2. Please do not wait for me to vacate my stall. I do not want to ‘hang out’ with you in the bathroom. This is not a social situation and it is most definitely not a potty parade. Chances are I am hiding in my stall until you leave, solely for the purpose of avoiding you, so unless you have lip-gloss; gum; lotion; or a hot, single 33-year-old man in your purse please take the hint and leave the bathroom immediately.
3. Please, please, PLEASE do NOT comment on what you are doing. Seriously.
4. Seriously.
5. If the bathroom is out of soap simply bring it to someone’s attention, discretely, and more soap will be provided. Under NO circumstances should you send a mass email announcing the urgency of the situation. I’m fairly confident it’s not an act of discrimination, it wasn’t done intentionally and, unless you work in the food industry, the Occupational Health and Safety committee really doesn’t care. The only thing such email correspondence does is point out the fact you did not wash your hands. I assure you the CEO does not view this as a credit to your character.
6. Please do not remove your shoes in the bathroom. That’s gross. I don’t care if your feet don’t touch the floor when you’re on the throne, I really don’t want to see you swinging your shoeless appendages like you’re on some ride at the fair. It’s a toilet, not a swing.
7. If you are going to blow your nose while you are ‘busy’ please don’t do it mid-stream. It does not take a rocket scientist (or Physicist) to deduce that this is a sure-fire (pardon the pun) way to guarantee a fart. There is only so long I can hold my breath (and laughter) and you’re really trying my patience.
8. Do the math. If there are 5 women, 2 stalls and 8 hours during the day surely we can work out some sort of schedule such that we never meet in the bathroom. If I’m in there and you walk in please just turn around and leave. I promise I won’t be offended. In fact, I will be grateful. I promise.
9. Please don’t ask my identity on the basis of my shoes. The very fact you lower your head that close to the bathroom floor to sneak a peek at my attire is very disturbing. Given the fact that I can hear the toilets flush from down the hall, I’m pretty sure everyone in the vicinity can hear you yell my name. The acoustics at the Grand Canyon don’t stand a chance against the echoes of a tiled bathroom, please use discretion accordingly.

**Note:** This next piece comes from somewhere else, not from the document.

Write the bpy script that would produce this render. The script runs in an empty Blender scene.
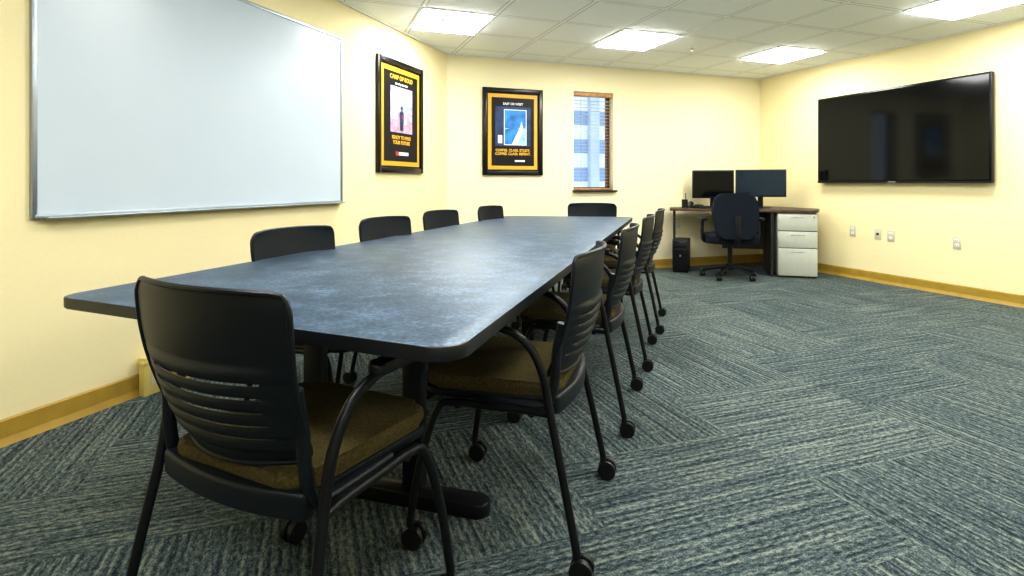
import bpy, bmesh, math, random
from mathutils import Vector, Matrix
random.seed(4)
H=1.05; F=560.0; CEIL=2.44
C=Vector((3.31,7.48,0)); E1=Vector((.9404,.3401,0)); E2=Vector((.3401,-.9404,0))
BL=Vector((-.70,6.03,0)); LD=Vector((.3333,.9428,0))
A_BACK=math.atan2(E1.y,E1.x); A_LEFT=math.atan2(LD.y,LD.x); A_RIGHT=math.atan2(E2.y,E2.x)
# ------------------------------------------------------------------ materials
def nt(name):
    m=bpy.data.materials.new(name); m.use_nodes=True
    t=m.node_tree; b=t.nodes['Principled BSDF']; return m,t,b
def mat(name,col,rough=.5,metal=0,var=.08,scale=30,bump=0,emit=None,es=0,spec=.5,coat=0):
    m,t,b=nt(name)
    tc=t.nodes.new('ShaderNodeTexCoord'); n=t.nodes.new('ShaderNodeTexNoise')
    n.inputs['Scale'].default_value=scale; n.inputs['Detail'].default_value=4
    t.links.new(tc.outputs['Object'],n.inputs['Vector'])
    r=t.nodes.new('ShaderNodeValToRGB')
    r.color_ramp.elements[0].position=.3; r.color_ramp.elements[1].position=.7
    r.color_ramp.elements[0].color=tuple(c*(1-var) for c in col)+(1,)
    r.color_ramp.elements[1].color=tuple(min(1,c*(1+var)) for c in col)+(1,)
    t.links.new(n.outputs['Fac'],r.inputs['Fac']); t.links.new(r.outputs['Color'],b.inputs['Base Color'])
    b.inputs['Roughness'].default_value=rough; b.inputs['Metallic'].default_value=metal
    b.inputs['Specular IOR Level'].default_value=spec; b.inputs['Coat Weight'].default_value=coat
    if bump:
        bp=t.nodes.new('ShaderNodeBump'); bp.inputs['Strength'].default_value=bump; bp.inputs['Distance'].default_value=.004
        t.links.new(n.outputs['Fac'],bp.inputs['Height']); t.links.new(bp.outputs['Normal'],b.inputs['Normal'])
    if emit:
        b.inputs['Emission Color'].default_value=tuple(emit)+(1,); b.inputs['Emission Strength'].default_value=es
    return m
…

10. Yes, it’s ‘very’ funny that we only ever see each other in the bathroom. Please try not to enjoy it or comment on it so much. In fact, let’s just declare bathroom time ‘quiet time’. Seriously. My mom says I shouldn’t hold my pee and you’re really making it extremely difficult to maintain good bladder health.
11. Lastly… I should never, ever walk into the bathroom and see your feet pointing the wrong way. Blow your nose, adjust your hose, see where it goes… but please do so facing forward. I take no responsibility for any rumors that may otherwise unfold.
If you have any questions regarding this matter, please see me… as long as it’s not in the loo.
Kristel is a Physicist, computer programmer and blogger, writing about everything from depression to dating… and sometimes even both! She lives in Saskatchewan, Canada and can be contacted at LastGrlStanding@gmail.com
Photo Credit © Tom Dowd | Dreamstime.com
4 comments







Posted by: Jo on July 19, 2010 at 10:37 am
I think this is a problem no matter where one works…..your stories and rules certainly hit home. Loved it!!!
Posted by: Melodie on July 20, 2010 at 7:37 am
One of my all time favourites! Preach, sista, preach!
Posted by: Becs on July 20, 2010 at 1:10 pm
OMG this is awesome! My boss tried having a conversation with me while I was trying to pee and it was horrible.
Also, if someone (or even if I) fart, I laugh. Period. Can’t be helped.
Posted by: Chibi Jeebs on July 2, 2011 at 10:31 am
People take their SHOES off? In a public washroom?!? GAH! D:
May I also add, much like the whole urinal law, if there are more than two empty stalls, please don’t use the one right beside me. I may be weird, but it just makes me uncomfortable. I’m not trying to make friends here.